At times he describes seeing older paintings with new eyes, as when he decides that Georges Seurat’s Bathers at Asnières may not be as serene as he originally thought, or when he reports a sudden, fresh insight into the religious significance of the Vermeer.

In his final Telegraph article, Dorment leaves on this note: “The spirit in which I always wanted to write about all art [was] loud and clear and without hedging my bets. On my best days, that’s what I hope I did.”  By Elizabeth Vogdes


On Vermeer’s Woman Holding A Balance

“Having looked at it for most of my adult life, only last week did I come fully to understand its meaning.

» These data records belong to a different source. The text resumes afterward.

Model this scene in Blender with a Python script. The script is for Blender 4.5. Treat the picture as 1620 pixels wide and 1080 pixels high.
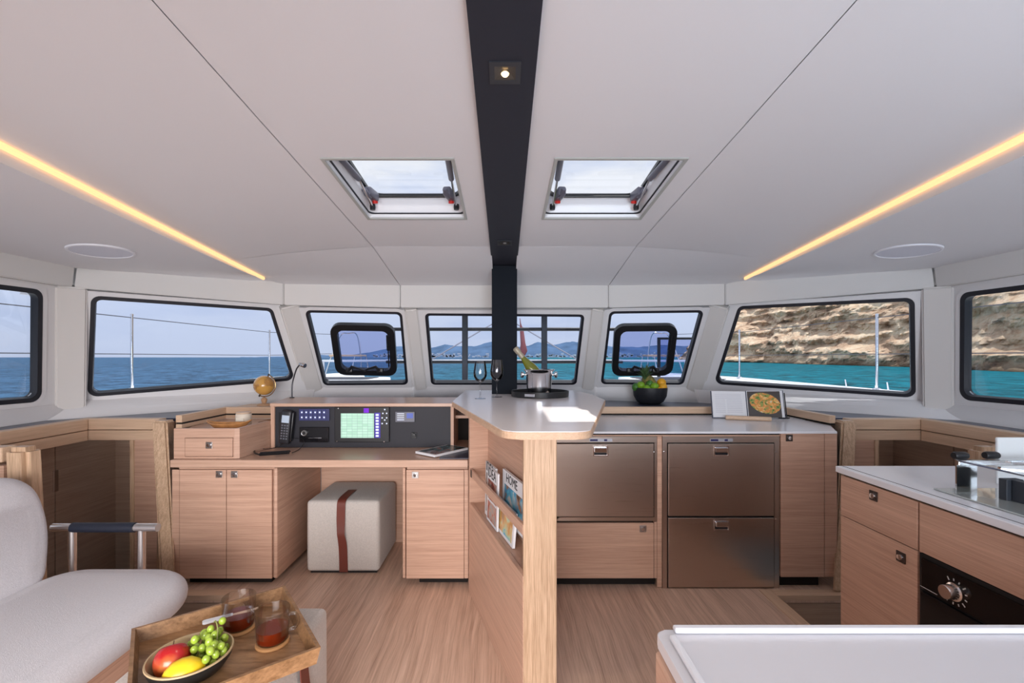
import bpy, bmesh, math, random
from mathutils import Vector, Matrix, noise
from mathutils.geometry import tessellate_polygon
random.seed(7)
for o in list(bpy.data.objects): bpy.data.objects.remove(o, do_unlink=True)
sc = bpy.context.scene
COL = sc.collection
PI = math.pi
EYE = 1.4; F = 720.0; PX, PY = 798.0, 565.0

# ------------------------------------------------------------------ camera
cd = bpy.data.cameras.new('camera'); cam = bpy.data.objects.new('camera', cd); COL.objects.link(cam)
cam.location = (0, 0, EYE); cam.rotation_euler = (PI/2, 0, 0)
cd.sensor_width = 36; cd.lens = 16.0; cd.clip_start = 0.02; cd.clip_end = 30000
cd.shift_x = (810-PX)/1620; cd.shift_y = (PY-540)/1620
sc.camera = cam
sc.view_settings.view_transform = 'Standard'; sc.view_settings.look = 'None'
sc.view_settings.gamma = 1; sc.view_settings.use_curve_mapping = False
sc.view_settings.exposure = 0.0
# ------------------------------------------------------------------ sky
w = bpy.data.worlds.new('sky'); sc.world = w; w.use_nodes = True
nt = w.node_tree; nt.nodes.clear()
def wn(t): return nt.nodes.new(t)
tc = wn('ShaderNodeTexCoord'); sep = wn('ShaderNodeSeparateXYZ'); nt.links.new(tc.outputs['Generated'], sep.inputs[0])
rmp = wn('ShaderNodeValToRGB'); nt.links.new(sep.outputs['Z'], rmp.inputs[0])
e = rmp.color_ramp.elements
e[0].position = 0.0; e[0].color = (.56, .62, .80, 1)
e[1].position = 0.5; e[1].color = (.55, .66, .92, 1)
x = rmp.color_ramp.elements.new(.12); x.color = (.46, .56, .82, 1)
mp = wn('ShaderNodeMapping'); mp.inputs['Scale'].default_value = (1.6, 1.6, 7); nt.links.new(tc.outputs['Generated'], mp.inputs[0])
nz = wn('ShaderNodeTexNoise'); nz.inputs['Scale'].default_value = 1.6; nz.inputs['Detail'].default_value = 7; nz.inputs['Roughness'].default_value = .55
nt.links.new(mp.outputs[0], nz.inputs['Vector'])
cr = wn('ShaderNodeMapRange'); cr.inputs['From Min'].default_value = .22; cr.inputs['From Max'].default_value = .50
nt.links.new(nz.outputs['Fac'], cr.inputs['Value'])
up = wn('ShaderNodeMapRange'); up.inputs['From Min'].default_value = .0; up.inputs['From Max'].default_value = .30
up.inputs['To Min'].default_value = .25; up.inputs['To Max'].default_value = 1.0
nt.links.new(sep.outputs['Z'], up.inputs['Value'])
mu = wn('ShaderNodeMath'); mu.operation = 'MULTIPLY'; nt.links.new(cr.outputs[0], mu.inputs[0]); nt.links.new(up.outputs[0], mu.inputs[1])
mx = wn('ShaderNodeMixRGB'); mx.inputs[2].default_value = (.92, .94, 1.0, 1)
nt.links.new(mu.outputs[0], mx.inputs[0]); nt.links.new(rmp.outputs[0], mx.inputs[1])
bg = wn('ShaderNodeBackground'); bg.inputs['Strength'].default_value = 1.05
wo = wn('ShaderNodeOutputWorld'); nt.links.new(mx.outputs[0], bg.inputs[0]); nt.links.new(bg.outputs[0], wo.inputs[0])
# ------------------------------------------------------------------ sun and added fill lamps in the open aft doorway
def light(name, kind, loc, energy, color=(1, 1, 1), size=None, aim=None, **k):
    ld = bpy.data.lights.new(name, kind); ld.energy = energy; ld.color = color
    if size: ld.shape = 'RECTANGLE'; ld.size, ld.size_y = size
    for a, b in k.items(): setattr(ld, a, b)
    o = bpy.data.objects.new(name, ld); COL.objects.link(o); o.location = loc
    if aim: o.rotation_euler = Vector(aim).to_track_quat('-Z', 'Y').to_euler()
    return o
SUN = Vector((-.25, 0.0, -1.0))
light('sun', 'SUN', (5, 0, 20), 4.6, (1, .95, .88), aim=SUN, angle=.0093)
light('aft_fill_warm', 'AREA', (-.75, -1.66, 1.0), 64, (1.0, .955, .95), size=(2.2, 1.6), aim=(-.18, 1, -.42), spread=math.radians(98))  # warm lamp added behind the camera to brighten the left side
light('aft_fill_cool', 'AREA', (1.10, -1.66, 1.0), 60, (.80, .89, 1.0), size=(1.3, 1.6), aim=(.25, 1, -.05), spread=math.radians(130))  # cool lamp added behind the camera to lift the right side

# ------------------------------------------------------------------ helpers
def P(x, y, Y): return Vector(((x-PX)*Y/F, Y, EYE-(y-PY)*Y/F))
def H(x, y, z):
    Y = F*(EYE-z)/(y-PY); return Vector(((x-PX)*Y/F, Y, z))
ROOT = {}
def link(o): COL.objects.link(o); return o
def thing(name, label, cat, loc=(0, 0, 0), group=None, kind=None, rz=0):
    o = link(bpy.data.objects.new(name, None)); o.empty_display_size = .1
    o.location = loc; o.rotation_euler = (0, 0, rz); o['label'] = label; o['category'] = cat
    if group: o['group'] = group
    if kind: o['kind'] = kind
    ROOT[o.name] = Matrix.Translation(loc) @ Matrix.Rotation(rz, 4, 'Z')
    return o
def tag(o, label, cat, group=None, kind=None):
    o['label'] = label; o['category'] = cat
    if group: o['group'] = group
    if kind: o['kind'] = kind
    return o
def wm(o): return ROOT.get(o.name, Matrix.Identity(4))
def obj(name, bm, m, parent=None, label=None, smooth=False, local=False, kind=None, origin=None):
    """bm is in world space (or in the parent's space if local)"""
    if parent is not None and not local: bmesh.ops.transform(bm, matrix=wm(parent).inverted(), verts=bm.verts)
    if parent is None and origin is not None: bmesh.ops.translate(bm, vec=-Vector(origin), verts=bm.verts)
    me = bpy.data.meshes.new(name)
    bmesh.ops.recalc_face_normals(bm, faces=bm.faces)
    bm.to_mesh(me); bm.free()
    for mm in (m if isinstance(m, (list, tuple)) else [m]): me.materials.append(mm)
    if smooth:
        for p in me.polygons: p.use_smooth = True
        try: me.set_sharp_from_angle(angle=math.radians(38))
        except Exception: pass
    o = link(bpy.data.objects.new(name, me))
    if origin is not None and parent is None: o.location = origin
    if parent is not None:
        o.parent = parent; ROOT[o.name] = wm(parent)
    else: ROOT[o.name] = Matrix.Translation(o.location)
    if label: o['label'] = label
    if kind: o['kind'] = kind
    return o
def dup(root, loc, rz=0, label=None, group=None, mats=None):
    r = root.copy(); link(r); r.location = loc; r.rotation_euler = (0, 0, rz)
    ROOT[r.name] = Matrix.Translation(loc) @ Matrix.Rotation(rz, 4, 'Z')
    if label: r['label'] = label
    if group: r['group'] = group
    for ch in list(root.children):
        c = ch.copy(); link(c); c.parent = r; ROOT[c.name] = wm(r)
        for g in ch.children:
            d = g.copy(); link(d); d.parent = c; ROOT[d.name] = wm(r)
    return r
def nb(): return bmesh.new()
def box(bm, x0, x1, y0, y1, z0, z1, M=None, bev=0, seg=2):
    c = Vector(((x0+x1)/2, (y0+y1)/2, (z0+z1)/2))
    mat = Matrix.Translation(c) @ Matrix.Diagonal((abs(x1-x0), abs(y1-y0), abs(z1-z0), 1))
    if M is not None: mat = M @ mat
    r = bmesh.ops.create_cube(bm, size=1, matrix=mat)
    if bev:
        vs = set(r['verts']); es = [ed for ed in bm.edges if ed.verts[0] in vs]
        bmesh.ops.bevel(bm, geom=es, offset=bev, segments=seg, affect='EDGES', profile=.5)
    return bm
def bx(*a, **k): return box(nb(), *a, **k)
def frame(o, ex, ey, en=None):
    ex = Vector(ex).normalized(); ey = Vector(ey).normalized()
    en = Vector(en).normalized() if en is not None else ex.cross(ey).normalized()
    M = Matrix.Identity(4)
    for i in range(3): M[i][0] = ex[i]; M[i][1] = ey[i]; M[i][2] = en[i]; M[i][3] = o[i]
    return M
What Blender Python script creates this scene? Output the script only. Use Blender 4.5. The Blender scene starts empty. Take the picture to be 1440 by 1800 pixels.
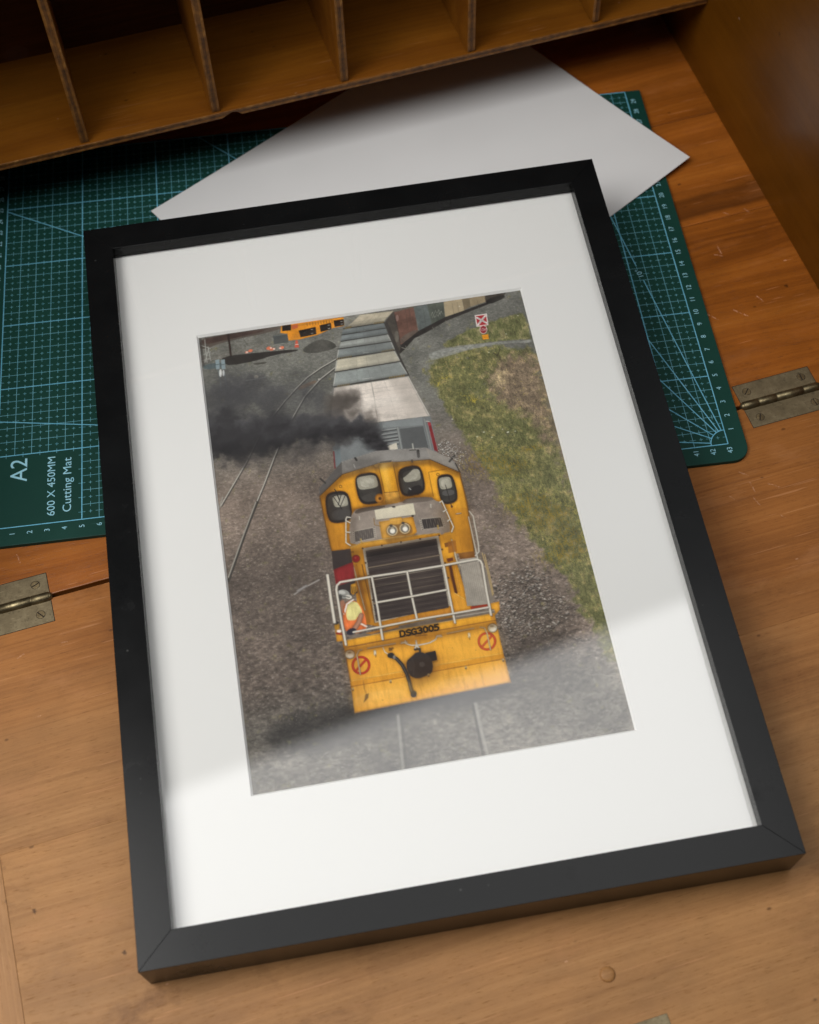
import bpy, bmesh, math, random
import numpy as np
from mathutils import Vector, Matrix
S = 0.01                      # everything below is measured in centimetres
Z0 = 0.3                      # the cutting mat's top lies 3 mm above the desk
sc = bpy.context.scene
R = math.radians

# ------------------------------------------------------------------ camera
cam = bpy.data.cameras.new("camera"); camo = bpy.data.objects.new("camera", cam)
sc.collection.objects.link(camo); sc.camera = camo
camo.matrix_world = Matrix(((0.992227,0.116869,-0.042758,0.204765),(-0.122183,0.849681,-0.512946,-0.421265),(-0.023617,0.514183,0.857355,0.672198),(0.000000,0.000000,0.000000,1.000000)))
cam.sensor_width = 36; cam.lens = 47.6727; cam.clip_start = .01; cam.clip_end = 20
cam.dof.use_dof = True; cam.dof.focus_distance = .77; cam.dof.aperture_fstop = 9

# ------------------------------------------------------------------ light
w = bpy.data.worlds.new("World"); sc.world = w; w.use_nodes = True
bg = w.node_tree.nodes["Background"]; bg.inputs[0].default_value = (.62, .66, .72, 1); bg.inputs[1].default_value = .065
def area(name, loc, target, sx, sy, power, col, spin=0):
    l = bpy.data.lights.new(name, 'AREA'); l.shape = 'RECTANGLE'; l.size = sx*S; l.size_y = sy*S
    l.energy = power; l.color = col
    o = bpy.data.objects.new(name, l); sc.collection.objects.link(o)
    o.location = Vector(loc)*S
    d = Vector(target)-Vector(loc)
    o.rotation_euler = (d.to_track_quat('-Z', 'Y') @ Matrix.Rotation(R(spin), 4, 'Z').to_quaternion()).to_euler()
    return o
def feather(o, edge, hot=None):
    """a diffuser: full output in the middle, falling off towards its edges"""
    l = o.data; l.use_nodes = True; nt = l.node_tree; n = nt.nodes; em = n["Emission"]
    g = n.new('ShaderNodeNewGeometry'); sp = n.new('ShaderNodeSeparateXYZ'); nt.links.new(g.outputs['Parametric'], sp.inputs[0])
    def m(op, a, b):
        k = n.new('ShaderNodeMath'); k.operation = op
        for i, x in enumerate((a, b)):
            if isinstance(x, (int, float)): k.inputs[i].default_value = x
            else: nt.links.new(x, k.inputs[i])
        return k.outputs[0]
    fac = None
    for ax in (0, 1):
        d = m('SUBTRACT', .5, m('ABSOLUTE', m('SUBTRACT', sp.outputs[ax], .5), 0))
        r = n.new('ShaderNodeMapRange'); r.interpolation_type = 'SMOOTHSTEP'; r.inputs['From Max'].default_value = edge
        nt.links.new(d, r.inputs[0]); fac = r.outputs[0] if fac is None else m('MULTIPLY', fac, r.outputs[0])
    nt.links.new(fac, em.inputs['Strength'])
feather(area("overhead_softbox", (17, -15., 100), (17, -14.99, 0), 124, 56, 5.9, (1, .995, .985), 14), .06)
area("side_lamp", (-46, -18, 98), (6, -8, 0), 60, 76, 9.2, (1, .975, .945))  # unseen area lamp, broad light from the left
feather(area("right_sheen_lamp", (80, 52, 112), (45, 10, 0), 60, 76, 1.1, (.95, .98, 1)), .45)  # unseen lamp added for the sheen up the right of the glass
vs = sc.view_settings; vs.view_transform = 'Standard'; vs.look = 'None'; vs.gamma = 1; vs.exposure = .03; vs.use_curve_mapping = False
sc.render.film_transparent = False
sc.cycles.use_denoising = True
sc.cycles.max_bounces = 8; sc.cycles.transparent_max_bounces = 12; sc.cycles.caustics_reflective = False; sc.cycles.caustics_refractive = False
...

I believe the woman in the picture realizes that the child she is carrying within her is like an empty balance, capable of turning towards good or evil, the flesh or the spirit. What is more, Woman Holding a Balance is a painting — one wants to say a parable — about the Catholic doctrine of free will.”

Dorment then notes that he realized Vermeer converted from Calvinism (in which the soul is predestined for good or evil) to Catholicism (in which the individual can choose between good and evil) upon his marriage in 1654.

Excerpted from Exhibitionist: Writing about Art in a Daily Newspaper by Richard Dorment ’68. © 2016 Wilmington Square Books. Reprinted with permission. Excerpts have been edited for length.

On Seurat’s Bathers At Asnières

“Three of the preparatory oil sketches reveal that in reality the boys sometimes swam naked … . But, just as [Seurat] edited the [dirty] work-horses out of the final composition, the artist chose … to give the two boys on the right of the picture bathing trunks.

“A clue as to why … is provided by the lovingly painted still-life in the exact centre of the picture. It consists of a white linen shirt, boots and a round straw hat with a delicate pink bow. To Seurat and his contemporaries, discarded clothes seen in conjunction with a nude figure by the bank of a river would have recalled the scandal created by Manet’s Déjeuner sur l’herbe twenty years earlier. That picture was rejected ... on moral and aesthetic grounds, for it showed not a nude goddess in a sylvan glade but a contemporary woman, stark naked, having a picnic with two clothed men. …

“By comparison with Manet … Seurat’s Bathers feels not so much innocent as repressed. In cleansing the image of dirt — moral as well as material — Seurat created a picture which is cold and still, frozen at its core.”